La levée des sanctions américaines contre la Syrie par Donald Trump représente un tournant, mais il reste plusieurs obstacles avant que l'économie ne puisse se remettre des années d'isolement et de guerre.
Le président américain Donald Trump a annoncé mardi qu'il allait «ordonner l'arrêt des sanctions contre la Syrie», qui pèsent lourdement sur son économie, en affirmant que ce geste fort allait lui «donner une chance de grandeur».
La diplomatie syrienne s'était réjouie mardi de ce «tournant décisif», d'autant que l'Union européenne, le Royaume-Uni et le Canada ont déjà assoupli leurs propres régimes de sanctions.
Le ministre syrien des Finances, Mohammad Yassir Barniyeh, a déclaré mardi à l’agence officielle Sana que cette décision «aidera la Syrie à reconstruire ses institutions, à fournir les services essentiels à la population, et à ouvrir de grandes perspectives d’investissement tout en restaurant la confiance dans l’avenir du pays».
Selon Jihad Yazigi, directeur du site économique en ligne «The Syria Report», «les sanctions américaines étaient les plus contraignantes» parmi toutes les sanctions occidentales.
Leur levée représente donc «un signal politique très fort : cela signifie simplement que tout le monde peut à nouveau collaborer avec la Syrie, que nous repartons de zéro, ce qui est crucial», explique-t-il à l'AFP.
Il ajoute que «l’effet immédiat le plus visible sera la facilitation des transferts d’argent en provenance des pays du Golfe, ainsi que des aides au développement en général».
La majorité des sanctions américaines ont été imposées après le début du conflit en 2011. Elles visaient l’ancien président Bachar el-Assad qui a réprimé dans le sang des manifestations anti-gouvernementales, mais aussi plusieurs membres de sa famille, ainsi que des responsables politiques et économiques.
Transferts financiers
En 2020, de nouvelles sanctions sont entrées en vigueur en vertu de la «loi César», ciblant de nombreux proches de Bachar el-Assad, dont son épouse Asma, avec le gel de leurs avoirs aux États-Unis.

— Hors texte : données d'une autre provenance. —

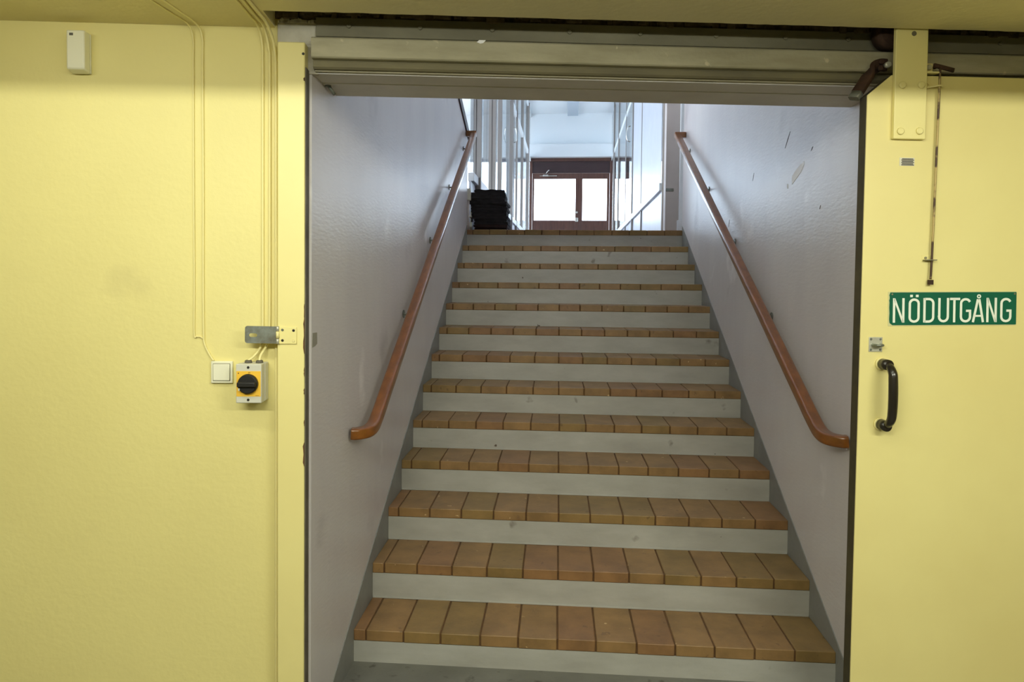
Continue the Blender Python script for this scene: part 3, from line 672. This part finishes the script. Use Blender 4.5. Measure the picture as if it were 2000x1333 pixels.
# facade windows
def facade_window(n_, x0, x1, posts, label):
    w_ = tag(empty('window_%d' % n_, H0, HA), label, 'window', kind='structure')
    bm = new()
    for p in posts: box(bm, p[0], p[1], HL+0.02, HL+0.10, 0.45, 2.40)
    box(bm, x0, x1, HL+0.02, HL+0.10, 0.45, 0.52); box(bm, x0, x1, HL+0.02, HL+0.10, 2.34, 2.40)
    obj('window_frame', bm, 'duct', w_)
    bm = new(); box(bm, x0, x1, HL+0.055, HL+0.060, 0.52, 2.34); obj('pane', bm, 'pane_glass', w_)
facade_window(1, -3.1, -0.02, ((-0.56, -0.36), (-1.9, -1.8), (-3.1, -3.0)), 'window band at the far end, left of the brown door')
facade_window(2, HW+0.03, 5.0, ((2.35, 2.5), (3.6, 3.7), (4.9, 5.0)), 'window band at the far end, right of the brown door')
# unseen outer side walls; window bands opened left, closed right to set hall light
for nm, xa, xb in (('wall_hall_left', -3.3, -3.1), ('wall_hall_right', 5.0, 5.2)):
    bm = new(); box(bm, xa, xb, -3.7, HL+0.2, -0.1, 0.45); box(bm, xa, xb, -3.7, HL+0.2, 2.40, HC)
    for y_ in (-3.7, -1.2, 1.8, 4.8, 7.8, HL): box(bm, xa, xb, y_, y_+0.2, 0.45, 2.40)
    if xa > 0: box(bm, xa, xb, -0.5, 6.0, 0.45, 2.40)
    struct(nm, bm, 'hall_white', None, None, loc=H0, rz=HA)
# side floors next to the stair walls and the wall closing the upper space over the lower room
bm = new(); prism(bm, [xy(F(-3.2, -0.27)), xy(F(-0.30, -0.27)), (-0.23, 3.7), (-3.3, 3.7)], 2.66, 2.72); struct('floor_side_left', bm, 'landing_tile')
bm = new(); prism(bm, [xy(F(2.25, -0.27)), xy(F(5.0, -0.27)), (5.0, 3.7), (SW+0.25, 3.7)], 2.66, 2.72); struct('floor_side_right', bm, 'landing_tile')
bm = new(); prism(bm, [xy(F(-3.4, -0.2)), xy(F(-0.06, -0.2)), xy(F(-0.06, -0.268)), xy(F(-3.4, -0.268))], 2.66, 5.6); prism(bm, [xy(F(2.05, -0.2)), xy(F(5.1, -0.2)), xy(F(5.1, -0.268)), xy(F(2.05, -0.268))], 2.66, 5.6)
struct('wall_upper', bm, 'hall_white')
# ceiling duct
bm = new(); box(bm, 0.85, 1.09, 6.5, HL-0.002, HC-0.06, HC+0.02, bev=0.004)
tag(hobj('ceiling_duct', bm, 'duct'), 'pale grey boxed duct under the hall ceiling', 'duct')

# glazed partitions along both sides
def partition(name, x, s, posts, y_end, label, solid):
    """s: +1 when the hall lies on +x"""
    p = tag(empty(name, H0, HA), label, 'partition')
    ys = [q[0] for q in posts]
    for (y_, xa, xb, seam) in posts:
        bm = new()
        box(bm, xa, xb, y_-0.03, y_+0.03, 0, HC-0.01, bev=0.002)
        o = obj('post', bm, 'hall_frame_backlit', p)
        if seam:
            bm = new(); box(bm, seam-0.0035, seam+0.0035, y_-0.0325, y_-0.028, 0, HC-0.02); obj('seam', bm, 'hall_seam', o)
    bm = new()
    for z0, z1, e in ((0.48, 0.56, 0.03), (2.33, 2.42, 0.015), (HC-0.08, HC-0.012, 0.01), (0.0, 0.07, 0.01)):
        xa, xb = sorted((x-s*0.03, x+s*e)); box(bm, xa, xb, ys[0]-0.35 if s > 0 else ys[0], y_end, z0, z1, bev=0.003)
    obj('horizontal_rail', bm, 'hall_white', p)
    bm = new(); xa, xb = sorted((x-s*0.02, x)); box(bm, xa, xb, ys[0]-0.35 if s > 0 else ys[0], y_end, 0.07, 0.48); obj('lower_panel', bm, 'hall_panel', p)
    allp = ([ys[0]-0.35] if s > 0 else []) + ys + [y_end]
    for a, b in zip(allp[:-1], allp[1:]):
        if b-a < 0.2: continue
        for k, (z0, z1) in enumerate(((0.56, 2.33), (2.42, HC-0.08))):
            bm = new(); box(bm, x-0.013, x-0.009, a+0.01, b-0.01, z0, z1)
            if (a, k) in solid or a in solid: obj('solid_panel', bm, 'hall_panel', p)
            else: obj('pane', bm, 'pane_glass', p)
    return p
pl = partition('glazed_partition', 0.0, 1, [(0.55, -0.024, 0.053, 0.003), (1.8, -0.016, 0.063, 0.021), (2.7, -0.007, 0.047, 0), (4.5, -0.01, 0.047, 0), (5.6, 0.0, 0.035, 0), (7.3, -0.03, 0.017, 0), (9.0, -0.03, 0.03, 0)], HL-0.01, 'white framed glazed partition along the left side of the upper hall', set())
prt = partition('glazed_partition', HW, -1, [(0.95, 1.875, 1.914, 0), (3.0, 1.861, 1.941, 1.90), (4.3, 1.85, 1.888, 0), (5.7, 1.862, 1.925, 0), (7.5, 1.854, 1.90, 0), (9.0, 1.85, 1.91, 0)], HL-0.01, 'white framed glazed partition along the right side of the upper hall', {(0.95, 0), (0.95, 1), (3.0, 0)})
# bow handles on the partition doors
for par, x_, s in ((pl, 0.03, 1), (prt, HW-0.03, -1)):
    bm = new(); tube(bm, catmull([(x_, 4.62, 1.95), (x_+s*0.045, 4.62, 1.93), (x_+s*0.06, 4.62, 1.83), (x_+s*0.045, 4.62, 1.73), (x_, 4.62, 1.71)], 6), 0.009, 10)
    obj('bow_handle', bm, 'chrome', par)

# pillar on the right at the head of the stairs
pi = tag(empty('pillar', Vector((1.88, 3.72, 2.08)), 0), 'grey-white pillar at the right head of the stairs', 'pillar')
bm = new(); box(bm, -0.075, 0.065, 0.0, 0.12, 0.0, 3.42, bev=0.002); obj('shaft', bm, 'hall_pillar', pi)
bm = new(); box(bm, 0.045, 0.075, -0.04, 0.0, 0.10, 3.42, bev=0.004); obj('door_jamb', bm, 'hall_white', pi)
bm = new(); box(bm, 0.030, 0.078, -0.05, 0.0, 0.0, 0.10, bev=0.003); obj('foot_block', bm, 'hall_white', pi)
bm = new(); box(bm, -0.073, -0.003, -0.004, 0.0, 0.365, 0.392, bev=0.001); obj('strike_plate', bm, 'zinc_stain', pi)['label'] = 'dark metal strike plate'

# double door at the end
dd = tag(empty('door_2', H0, HA), 'brown wooden glazed double door at the end of the upper hall', 'door', kind='structure')
bm = new()
box(bm, -0.01, 0.05, HL-0.06, HL+0.08, 0, 2.40, bev=0.003); box(bm, HW-0.045, HW+0.02, HL-0.06, HL+0.08, 0, 2.40, bev=0.003)
box(bm, 0.05, HW-0.045, HL-0.06, HL+0.08, 2.33, 2.40); obj('door_frame', bm, 'door_wood', dd)
bm = new(); box(bm, 0.05, HW-0.045, HL-0.03, HL+0.05, 2.06, 2.33); obj('transom_panel', bm, 'transom_wood', dd)
def leaf(x0, x1, px0, px1, nm='door_leaf'):
    bm = new()
    box(bm, x0, px0, HL-0.04, HL+0.02, 0.01, 2.055, bev=0.003); box(bm, px1, x1, HL-0.04, HL+0.02, 0.01, 2.055, bev=0.003)
    box(bm, px0, px1, HL-0.04, HL+0.02, 1.925, 2.055, bev=0.003); box(bm, px0, px1, HL-0.04, HL+0.02, 0.01, 0.965, bev=0.003)
    o = obj(nm, bm, 'door_wood', dd)
    bm = new(); box(bm, px0, px1, HL-0.015, HL-0.009, 0.965, 1.925); obj('pane', bm, 'pane_glass', o)
    return o
lf = leaf(0.055, 1.165, 0.095, 1.055); leaf(1.170, HW-0.05, 1.215, 1.775)
bm = new(); box(bm, 1.145, 1.192, HL-0.055, HL-0.038, 0.01, 2.055, bev=0.003); obj('astragal', bm, 'door_wood', dd)
bm = new(); box(bm, 1.055, 1.12, HL-0.052, HL-0.04, 0.93, 1.03, bev=0.004); cyl(bm, (1.088, HL-0.04, 1.15), (1.088, HL-0.06, 1.15), 0.026, 20, bev=0.002)
obj('door_handle', bm, 'chrome', lf)
bm = new(); box(bm, 0.22, 0.62, HL-0.058, HL-0.045, 1.985, 2.000); box(bm, 0.30, 0.42, HL-0.075, HL-0.04, 1.975, 2.02, bev=0.004)
sweep(bm, [Vector((0.36, HL-0.075, 2.02)), Vector((0.42, HL-0.14, 2.10)), Vector((0.46, HL-0.06, 2.14))], rrect(0.02, 0.02, 0.004, 2)); obj('door_closer', bm, 'chrome', lf)

# electrical box on the left jamb beside the stack, with its pipe
eb = tag(empty('junction_box', Vector((-0.02, 3.70, 2.455)), 0), 'cream junction box on the left wall end beside the dark stack', 'junction box')
bm = new(); box(bm, -0.02, 0.045, -0.045, 0.005, -0.10, 0.01, bev=0.006); obj('housing', bm, 'grey_plastic', eb)
bm = new(); cyl(bm, (0.02, -0.02, -0.10), (0.02, -0.02, -0.3745), 0.013, 16); obj('pipe', bm, 'hall_pillar', eb)
bm = new(); cyl(bm, (0.043, 0.0, -0.3), (0.043, 0.0, -0.372), 0.012, 14, bev=0.002); cyl(bm, (0.043, 0.0, -0.235), (0.043, 0.0, -0.262), 0.010, 14, bev=0.002); cyl(bm, (0.043, 0.0, -0.374), (0.043, 0.0, -0.2), 0.005, 10); cyl(bm, (0.02, -0.02, -0.25), (0.045, 0.0, -0.25), 0.005, 10)
obj('valve', bm, 'steel_plate', eb)
# wall end closing the left side of the landing
bm = new(); box(bm, -0.28, -0.035, 0.0, 0.12, 0.0, 0.52, bev=0.002); struct('wall_stub_left', bm, 'hall_white', None, None, loc=H0, rz=HA)

# stack of dark folded mats
nm_ = 14; hh = 0.377/nm_
GM = 'stack of dark mats at the head of the stairs'
for i in range(nm_):
    x0 = 0.035+random.uniform(-0.004, 0.004)+(0.012 if i < 6 else 0.0) + (0.02 if i < 4 else 0); x1 = 0.350+random.uniform(-0.010, 0.006)-(0.010 if i > 9 else 0)+(0.010 if i < 5 else 0)
    if i == nm_-1: x0 += 0.025; x1 -= 0.012
    if i in (9, 10, 11, 12): x0 -= 0.018
    z = 2.0815+i*hh; y0 = 3.70+random.uniform(-0.01, 0.01)
    t = empty('folded_mat', (x0+(x1-x0)/2, y0+0.2, z), random.uniform(-0.03, 0.03))
    hx = (x1-x0)/2
    bm = new()
    # upper and lower fold joined by a round back, with a curling free corner on the right
    nseg = 14
    for k, (za, zb) in enumerate(((0.0005, hh*0.46), (hh*0.52, hh*0.985))):
        rowsT = []; rowsB = []
        for a in range(nseg+1):
            tx = -hx + 2*hx*a/nseg
            lip = max(0, (a-nseg+2)/2)
            curl = -0.006*lip*(1 if k else 0.6)
            ex = 0.010*lip*random.uniform(0.3, 1.0)
            ra = []; rb = []
            for b in range(5):
                ty = -0.19+0.38*b/4
                wob = 0.0012*math.sin(a*1.7+i+b*2.1)
                top_ = zb+curl*0.5+(0.003*math.sin(a*0.9+i) if i == nm_-1 and k else 0)
                ra.append(bm.verts.new((tx+ex, ty+(0.004*math.sin(a*1.3+i*2) if b == 0 else 0), top_)))
                rb.append(bm.verts.new((tx+ex, ty+(0.004*math.sin(a*1.3+i*2) if b == 0 else 0), max(0.0004, za+curl*0.5))))
            rowsT.append(ra); rowsB.append(rb)
        for a in range(nseg):
            for b in range(4):
                bm.faces.new((rowsT[a][b], rowsT[a+1][b], rowsT[a+1][b+1], rowsT[a][b+1])); bm.faces.new((rowsB[a][b], rowsB[a][b+1], rowsB[a+1][b+1], rowsB[a+1][b]))
            bm.faces.new((rowsT[a][0], rowsB[a][0], rowsB[a+1][0], rowsT[a+1][0])); bm.faces.new((rowsT[a][4], rowsT[a+1][4], rowsB[a+1][4], rowsB[a][4]))
        for b in range(4):
            bm.faces.new((rowsT[0][b], rowsT[0][b+1], rowsB[0][b+1], rowsB[0][b])); bm.faces.new((rowsT[-1][b], rowsB[-1][b], rowsB[-1][b+1], rowsT[-1][b+1]))
    o = obj('cloth', bm, 'mat_maroon' if i < 2 else 'mat_black', t)
    bm = new(); sweep(bm, [Vector((-hx-0.001, -0.186, hh*0.5)), Vector((-hx-0.001, 0.186, hh*0.5))], circ(hh*0.47, 10)); obj('fold', bm, 'mat_maroon' if i < 2 else 'mat_black', t)
    lab = 'black folded mat in the stack at the head of the stairs, %s' % {2: 'third from the bottom', 3: 'fourth from the bottom', 4: 'fifth from the bottom', 5: 'sixth from the bottom', 6: 'seventh from the bottom', 7: 'seventh from the top', 8: 'sixth from the top', 9: 'fifth from the top', 10: 'fourth from the top', 11: 'third from the top'}.get(i, '')
    if i == nm_-1: lab = 'black folded mat, topmost of the stack at the head of the stairs'
    if i == 0: lab = 'dark maroon folded mat, bottommost of the stack on the landing'
    if i == 1: lab = 'dark maroon folded mat, second from the bottom of the stack'
    if i == 12: lab = 'black folded mat, second from the top of the stack'
    tag(t, lab, 'mat', GM)

# ground outside the hall
bm = new(); box(bm, -14, 16, 4, 40, 1.75, 1.85); struct('ground_outside', bm, 'pavement', None, None)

Cette loi prévoit également des sanctions sévères contre toute entité ou entreprise coopérant avec le régime syrien. Elle cible aussi les secteurs de la construction, du pétrole et du gaz, et interdit toute aide américaine à la reconstruction, sauf pour les ONG humanitaires qui sont exemptées.
Pour les Syriens, dont environ 90% vivent sous le seuil de pauvreté selon l’ONU, l’impact dépendra du calendrier de la levée des sanctions bancaires, «car cela signifierait permettre au système financier américain d’interagir avec le système bancaire syrien», explique M. Yazigi, et permettre ainsi les transferts d’argent vers ou depuis la Syrie.
Cela «améliorera l’activité commerciale, renforcerait les investissements, créerait de nombreux emplois et dynamiserait l’environnement économique», selon lui.
Quant à la livre syrienne, qui a perdu environ 90% de sa valeur depuis le début du conflit, M. Yazigi estime que l’afflux de dollars dans le pays pourrait avoir un effet positif sur sa stabilisation, voire son renforcement.
Obstacles persistants
Mais l’économiste politique Karam Shaar explique que «les procédures de levée des sanctions sont longues et complexes, même en présence d’une volonté politique».
«Il faudra plusieurs mois pour lever ces sanctions, car il s’agit aussi de textes législatifs punitifs; certaines sanctions relèvent de lois, et non simplement de décrets exécutifs.»
Concernant la «loi César», il rappelle que «le président peut suspendre les sanctions, mais ne peut pas les abroger sans un vote du Congrès».
Après la levée des sanctions, M. Yazigi affirme qu’«on peut commencer à réfléchir et à planifier une reconstruction à plus grande échelle», mais que «la levée des sanctions seule ne suffit pas».
L’ONU estime à plus de 400 milliards de dollars le coût de la reconstruction après 14 années de guerre qui ont fait plus de 500.000 morts et plus de 10 millions de déplacés.
Selon Jihad Yazigi, il faudra aussi «mobiliser les fonds nécessaires pour soutenir ce processus», en particulier en provenance des pays du Golfe et de l’Europe.
À ce jour, seuls 1,87 million de déplacés syriens sont retournés dans leurs régions d’origine, selon l'ONU, qui indique que «le manque d’opportunités économiques et de services de base constitue le principal obstacle au retour des Syriens».
Des pays arabes et occidentaux se sont engagés à contribuer à la reconstruction lors d’une conférence organisée à Paris en février dernier.
Les pays européens ont commencé par assouplir certaines sanctions, mais ils ont conditionné toute avancée supplémentaire à une évaluation des accomplissements du nouveau pouvoir syrien dans des domaines tels que la lutte contre «le terrorisme», le respect des droits humains et la protection des minorités.